Oma & Opa

When Oma & Opa were young. A pre-war picture of the newly engaged couple

Last night my grandmother Maria passed away. After a stroke (or something similar: it was never properly assessed). Some years ago her memory started declining and while she remembered all verses of (nearly) every German virgin Mary song ever written she had problems with names, faces, times and a lot of other things. I’m not sure she really understood when she became a great-grandmother, something she always wanted to be. She had six great-grandchildren; the latest addition to this lot was little A, my sister’s baby boy who was born last month. She made it through two world wars and had seven children (of whom six survived). She was always a firm Catholic – although she did have two Protestant daughters-in-law (and two protestant grandchildren); and of course she would go to their confirmations – but then she had to go to a ‘proper service’ at her church the next evening (which made everyone smile). She stayed friends with the group of girls she knew through church from the time before all were married, and they called their group “Mädchenkreis” (girl’s circle). When my hair started going red/blond, I remember them fussing about it exclaiming: “Maria, that’s your hair colour!”

Oma, that was also never to leave a piece of cake on the table (that last small piece – that can’t make you gain weight…), that was incredible soups with meat balls (my Mom tried her best to imitate them, but ended up saying ‘if you want that, you’re going to have to eat it there…’), that was Oma’s Suppe (grits or semolina soup with fruit, and as a child I named it after her when she made it for me – I had tonsillitis one time whilst staying with them), that was my first school bag (a blue one with a white cat – I was soooo proud), that was my first (and only) church song book, given to me for my first communion and, because it came from Lower Saxony and we later lived in North Rhine-Westphalia, this also meant that I have to look up all the songs in the index as they have different numbers in the different Länder.
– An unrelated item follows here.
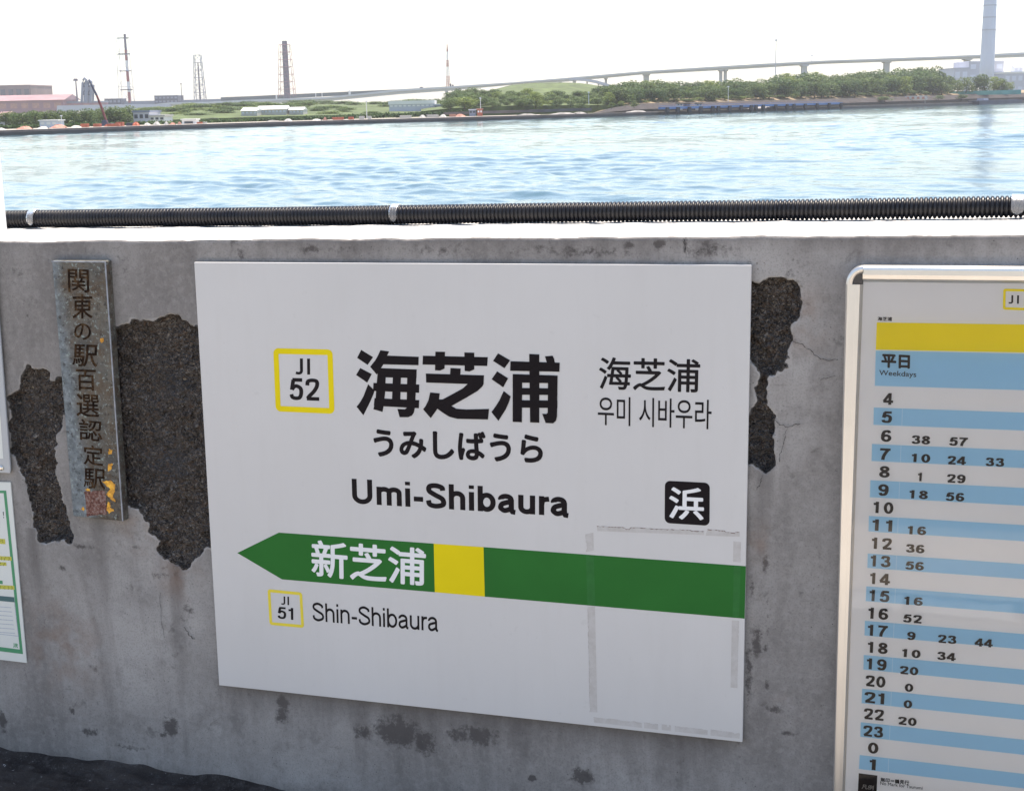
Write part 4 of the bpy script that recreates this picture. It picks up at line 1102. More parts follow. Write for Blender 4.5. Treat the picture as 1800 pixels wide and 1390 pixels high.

Oma, that was a pale yellow jacket we bought together (which I loved to bits and my Mother hated, but never said a word until I grew out of it – probably the colour really didn’t suit me but I still loved it), that was playing on the gravel in the entrance on the house (no idea why we did that), falling into stinging nettles when roller-skating, feeding the horses behind the house and buying sweets at the kiosk (the last three things only until they re-built the area).

Oma, that also was trying to make people feel welcome, like making a cake with artificial sugar for me (when I couldn’t have real sugar any more). Unfortunately, Oma didn’t read the label properly and used a 1 to 1 weight exchange for sugar. She made a trial cake for her Mädchenkreis and about 2 hours later, they all queued up for the bathroom. She told me she loved me a lot, but she was not going to try that again…. Oma was the most amazing net-worker and you couldn’t go through town with her without bumping into at least five people she knew.

Oma, that was communism in its purest form – she tried to love all her grandchildren with the same amount of love. Oma always put her family first, and if you’d call her to ask if she was around in the afternoon, she’d cancel everything to be there for you. Oma, that was Soleier for Easter (hard boiled eggs soaked in salt water) – which made for some good stories about who could eat more (I think it was a close tie between my Dad and my uncle G with a record around 12 eggs) and that one time when the kids’ table (we were too many to fit around one table or even in one room) didn’t get enough eggs, and my cousin – when asked to say the prayer before dinner – said with a slightly reproachful voice ‘and see what You have given us’ instead of ‘bless what You have given us’ (and yes, we did get more Soleier after that!)

These memories, and so many more, are always going to stay with us!